Mit der Organisation der Arbeit durch den Arbeitgeber können wir uns nur durch eigenständige - gewerkschaftliche - Organisierung auseinandersetzen. Nur dann, wenn indirekte Steuerung breit diskutiert wird, können Gegenmaßnahmen beispielsweise im Rahmen der Gefährdungsbeurteilung psychischer Belastungen durchgesetzt werden.

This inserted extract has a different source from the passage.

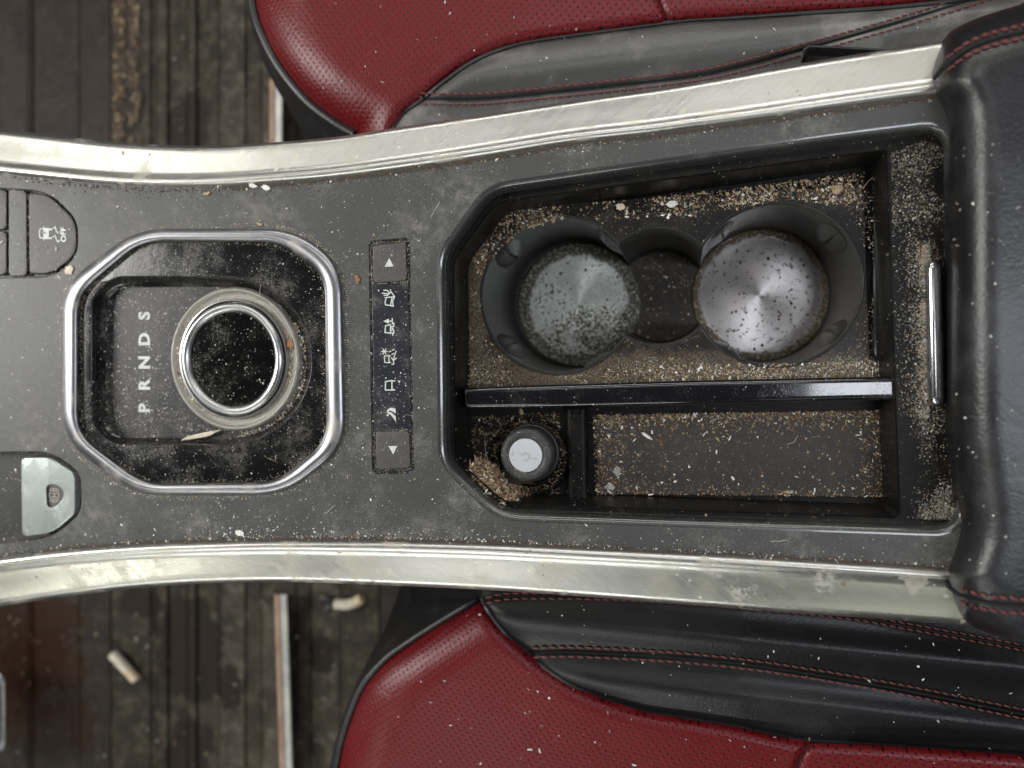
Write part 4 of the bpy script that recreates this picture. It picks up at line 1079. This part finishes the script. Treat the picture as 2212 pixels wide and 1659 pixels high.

Die Aktionen Ultimatum und Notruf im ver.di Fb 03 haben Ansätze dazu aufgezeigt: Aktives Handeln und gewerkschaftliche Organisation konnte hier mit einer Reflexion in den Teams verbunden werden. In einigen ver.di Fachbereichen laufen Kampagnen zu indirekter Steuerung an. Wenn die Interessenvertreter langfristig nicht als „Betriebspolizei“ zu Gegnern ihrer Kolleginnen und Kollegen werden wollen, müssen sie die Auseinandersetzung mit indirekter Steuerung selbst in die Hand nehmen und eine Reflexion der indirekten Steuerung auf allen Ebenen ermöglichen.

Langfristig können und müssen wir lernen, die Unternehmerfunktionen nicht nur im Interesse der Einrichtungen, sondern auch im eigenen Interesse wahrzunehmen. Wenn der Arbeitgeber den unternehmerischen Löffel abgibt müssen wir ihn nehmen – aber wir müssen auch Essen lernen.